The Seattle Times ran three editorials on December 8. They’re headlined “As Never in All Our History, We’re United to Meet the Foe,” “Little Madmen of the East Are Only the Start of U.S. Task,” and “Closest to Hostile Shores, Seattle Must Give Our All.” That final one begins “Seattle, closest large American city to the hostile shores of Japan, today faced the flare of war over the Pacific Ocean calmly and without outward demonstration.”  The Oregonian called the mouth of the Columbia River the closest point to Japan on that day.

Among the news reported in the U.S. Pacific Northwest on December 8 were stories of attacks in Malaysia and the Philippines, the conquest of Shanghai, the rush of men wanting to join the Navy, the ways the cities were preparing for war, and fighting in Russia and Libya.
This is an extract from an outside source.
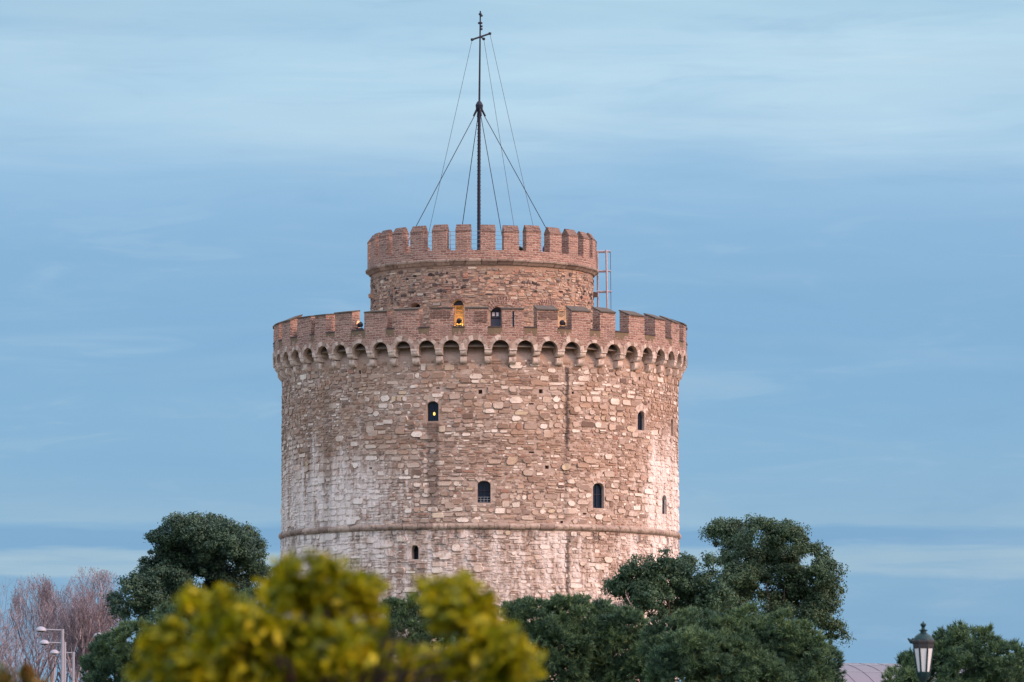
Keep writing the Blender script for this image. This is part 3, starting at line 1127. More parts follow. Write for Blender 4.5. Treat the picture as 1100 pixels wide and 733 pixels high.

Those attacks around the rest of the Pacific and Far East show the scope of Japanese war aims.

 On December 9, the Oregonian declared, “Foe Reported Near Aleutians; Attacks on Northwest Feared.”

 Those attacks weren’t real, but the new normal of fear was seen in the Seattle mob that attacked downtown stores leaving their lights on despite the blackout.


There was a prescient article published on December 9 by the Seattle Times: “Japanese Action in Pacific Is Suicidal, Says Admiral Stirling.” After predicting several events that he thinks would happen shortly in the war, Rear Adm. Yates Stirling, Jr., goes on to say, “To this naval observer, intimately familiar with the whole pattern of events in the Pacific—military, political and economic—for many years, the Japanese action appears suicidal. We may be in for a long and hard war but the Japanese cannot win. We are likely to suffer initial reverses but for them we will obtain a terrible vengeance.” Hiroshima and Nagasaki certainly fit that description.